Paul Bocuse’s L'Auberge du Pont de Collonge restaurant will lose the three Michelin stars it has held continuously since 1965.
The makers of the red guide have confirmed that the restaurant in Lyon, France will be demoted to two Michelin stars when the 2020 Michelin Guide France is published on 27 January.
The restaurant, established by the father of gastronomy, who died in 2018 at the age of 91, had held the accolade for 54 years.
The restaurant and Bocuse family said: “Although we are upset by the inspectors’ judgment, there is one thing we never want to lose, and that is the soul of Paul."
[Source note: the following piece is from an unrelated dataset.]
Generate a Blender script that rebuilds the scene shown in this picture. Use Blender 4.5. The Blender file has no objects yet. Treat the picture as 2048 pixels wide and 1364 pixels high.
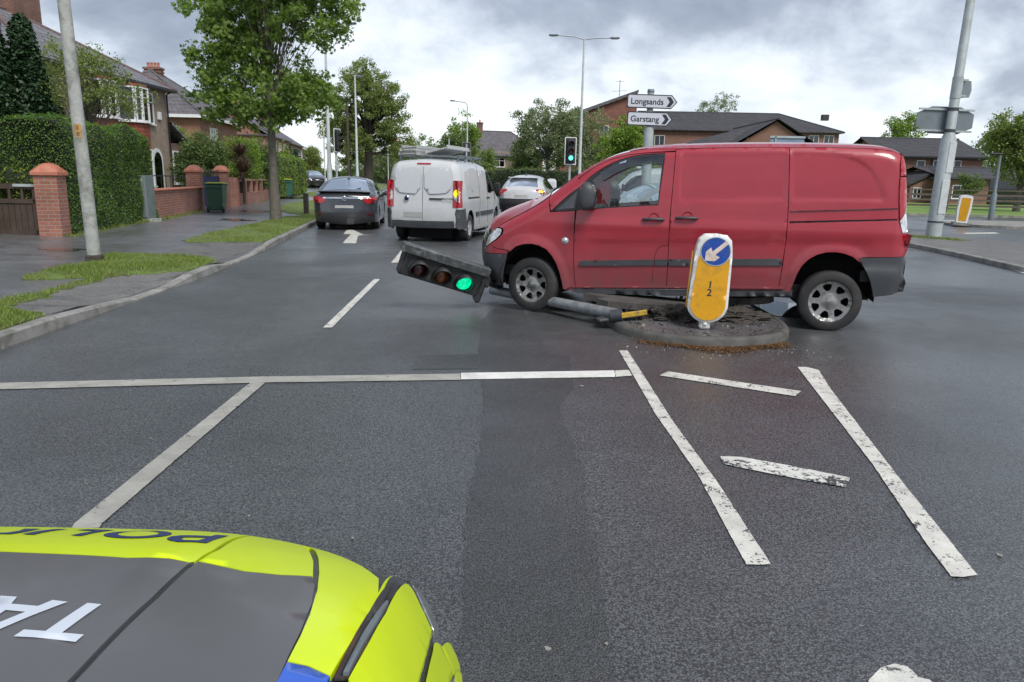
import bpy, bmesh, math, random
import numpy as np
from mathutils import Vector, Matrix, geometry
R = math.radians
SC = bpy.context.scene
COL = SC.collection
random.seed(7); RNG = np.random.default_rng(11)
# ---------------------------------------------------------------- camera
FPX = 1500.0; CAMH = 1.57; PITCH = math.atan((682-355)/FPX); ROLL = 0.018
cf = np.array([0, math.cos(PITCH), -math.sin(PITCH)]); _r = np.array([1., 0, 0]); _u = np.cross(_r, cf)
cr = math.cos(ROLL)*_r + math.sin(ROLL)*_u
cu = -math.sin(ROLL)*_r + math.cos(ROLL)*_u
camd = bpy.data.cameras.new('camera'); cam = bpy.data.objects.new('camera', camd); COL.objects.link(cam)
cam.matrix_world = Matrix(((cr[0], cu[0], -cf[0], 0), (cr[1], cu[1], -cf[1], 0), (cr[2], cu[2], -cf[2], CAMH), (0, 0, 0, 1)))
camd.sensor_width = 36; camd.lens = 36*FPX/2048; camd.clip_end = 3000; camd.clip_start = .05
SC.camera = cam
# ---------------------------------------------------------------- view, sky, sun
SC.view_settings.view_transform = 'Standard'; SC.view_settings.look = 'None'; SC.view_settings.gamma = 1
SC.view_settings.exposure = 1.22
wd = bpy.data.worlds.new('World'); SC.world = wd; wd.use_nodes = True
nt = wd.node_tree; nt.nodes.clear()
def nn(t, ty, **k):
    n = t.nodes.new(ty)
    for a, v in k.items(): setattr(n, a, v)
    return n
def mth(t, op, a, b=None, c=None, clamp=False):
    n = t.nodes.new('ShaderNodeMath'); n.operation = op; n.use_clamp = clamp
    for i, v in enumerate((a, b, c)):
        if v is None: continue
        if isinstance(v, (int, float)): n.inputs[i].default_value = v
        else: t.links.new(v, n.inputs[i])
    return n.outputs[0]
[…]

In 2015 Bocuse had been honoured on the restaurant's unprecedented 50-year anniversary of holding Michelin's highest rating, by being named Grand Officer of the National Order of Merit.
The Culinary Institute of America in New York had previously named him Chef of the Century in 2012, before announcing it planned to change the name of its Escoffier Restaurant to the Bocuse Restaurant.
The chef’s most famous dish was created in 1975, when he cooked soupe aux truffes (truffle soup) for a presidential dinner at the Elysée Palace. It still features on the menu at L'Auberge, alongside sea bass stuffed in a puff pastry shell with choron sauce and Bresse chicken with truffles stuffed under its skin and cooked in a pork bladder, which inflates like a football before being carved at the table.
As well as leading the nouvelle cuisine movement, Bocuse founded the Bocuse d'Or competition, which since 1987 has seen some of the world's greatest chefs compete in what has been affectionately know as the world cup of cooking.